When you think Edison was partially or exclusively connected with putting on the market the stock ticker, the phonograph, the moving picture camera, the loud-speaker and microphone that make radio possible, electric locomotives, vacuum electric lamps, storage batteries, multiple transmission over the telegraph, cement burners, it becomes obvious that there is no aspect of our life not influenced by his work and by the work of men like him. Reading his life, you feel that he never for a moment allowed himself to envisage the importance of the changes in the organization of human life that his inventions were to bring about. And he would have resented it if anyone had suggested to him that his work would destroy homes, wreck morals, and help end the individual toiler’s world he was brought up in.”

Here we have one of the recurring themes of Dos Passos work – the destruction of the original self wrought by the labor and efforts of those who strive and achieve in their field or occupation.  This same self-destruction is found in the early deaths of  the “celebrities” Rudolph Valentino and Isadora Duncan, the two stars who figure among the biographies in U.S.A. in addition to, of course, Edison (“The Electrical Wizard”) and Steinmetz  (“Proteus”), a pair who, in the words  of Christensen (1982), are “complicit in their own exploitation.” In other words, whether or not they are aware of what is happening to them (and Dos Passos implies they either are not, or are not willing, to be so aware), their drive to discovery or achievement leads them to destroy the very world from which they originate.

Dos Passos continues:

“Henry Ford, less the mechanic and more the organizer, seems equally unconcerned with the results of his work in human terms. The newspaper accounts of the goings-on at Dearborn at the jubilee of the incandescent lamp, the press statements and the kittenish skipping-about in the limelight of all involved, make that appallingly clear. These men are like the sorcerer’s apprentice who loosed the goblins and the wonder-working broomsticks in his master’s shop and then forgot what the formula was to control them by.”

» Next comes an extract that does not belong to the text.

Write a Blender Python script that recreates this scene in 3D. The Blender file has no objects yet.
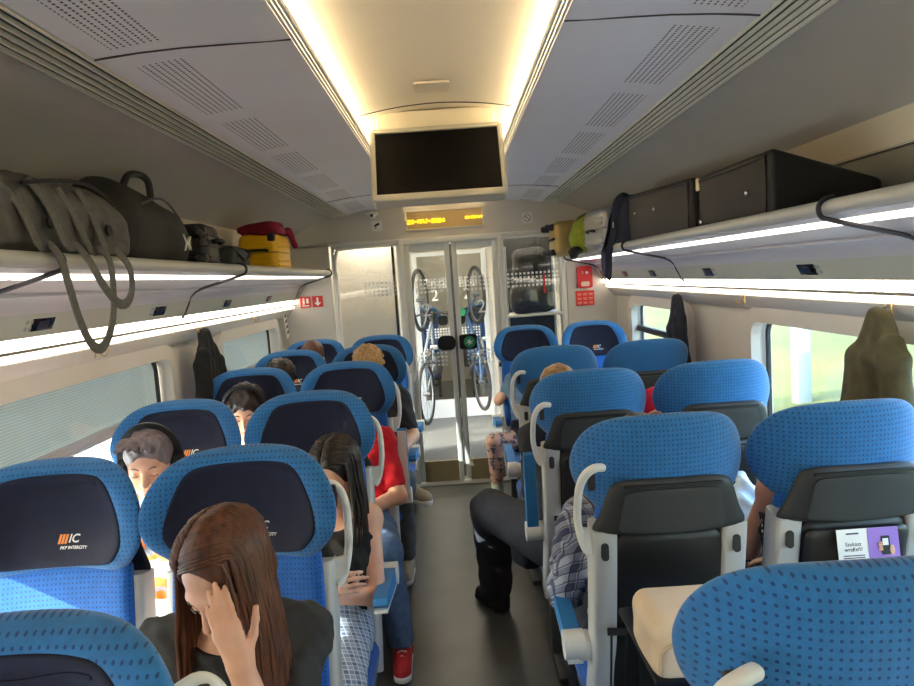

He then adds, apologetically-ironically, “I don’t mean to minimize their achievements, which are among the greatest in history.”

Dos Passos greatly prefers Steinmetz, the underdog and corporate pet who is something of an anomaly to his employers, General Electric, to those like Edison, Ford and Firestone who have “cashed in gigantically on the machine” and “have achieved a power and a success undreamed of by Tamerlane or Caesar.”

This is a signature Dos Passos moment, the conflation of power, money and success, alongside a lament for  a collective failure to appreciate those, like the more humble Steinmetz, who do not cash in, but are concerned about “the problem of the readjustment of human values  necessary to fit” the inventors’ world – which is the modern industrial world of the machine age.

“America has cashed in gigantically on the machine, has attained in these fifty years since the day when Edison…finally settled on the paper carbon filament for the electric light bulb, a degree  of wealth and prosperity absolutely new in history. Steinmetz was not of the temperament to cash in on anything.”


On (Presidential) Power over the Lives of Men

Dos Passos could still, in the late 1940s when he wrote The Grand Design, offer up satire of the most bitter kind to express his anger at the abuses which rulers indulge in in times of war. Here he protests, amongst other things, the way FDR’s Executive Order 9066 was used for the purposes of internment of Japanese-American civilians in 1942. This is his most succinct statement of how America had still not learned “how to put power over the lives of men into the hands of one man and to make him use it wisely.”

“At home we organized bloodbanks and civilian defense and imitated the rest of the world by setting up concentration camps (only we called them relocation centers) and stuffing into them American citizens of Japanese ancestry (Pearl Harbor the date that will live in infamy) without benefit of habeas corpus. . . .

The President of the United States talked the sincere democrat and so did the members of Congress. In the Administration there were devout believers in civil liberty. “Now we’re busy fighting a war; we’ll deploy all four freedoms later on,” they said. . . .

War is a time of Caesars. The President of the United States was a man of great personal courage and supreme confidence in his powers of persuasion. He never spared himself a moment, flew to Brazil and Casablanca, Cairo to negotiate at the level of the leaders; at Teheran the triumvirate without asking anybody’s leave got to meddling with history; without consulting their constituents, revamped geography, divided up the bloody globe and left the freedoms out.

And the American People were supposed to say thank you for the century of the Common Man turned over for relocation behind barbed wire so help him God.

We learned. There were things we learned to do but we have not learned, in spite of the Constitution and the Declaration of Independence and the great debates at Richmond and Philadelphia, how to put power over the lives of men into the hands of one man and to make him use it wisely.

~John Dos Passos, The Grand Design (Boston: Houghton Mifflin, 1949), 416–18.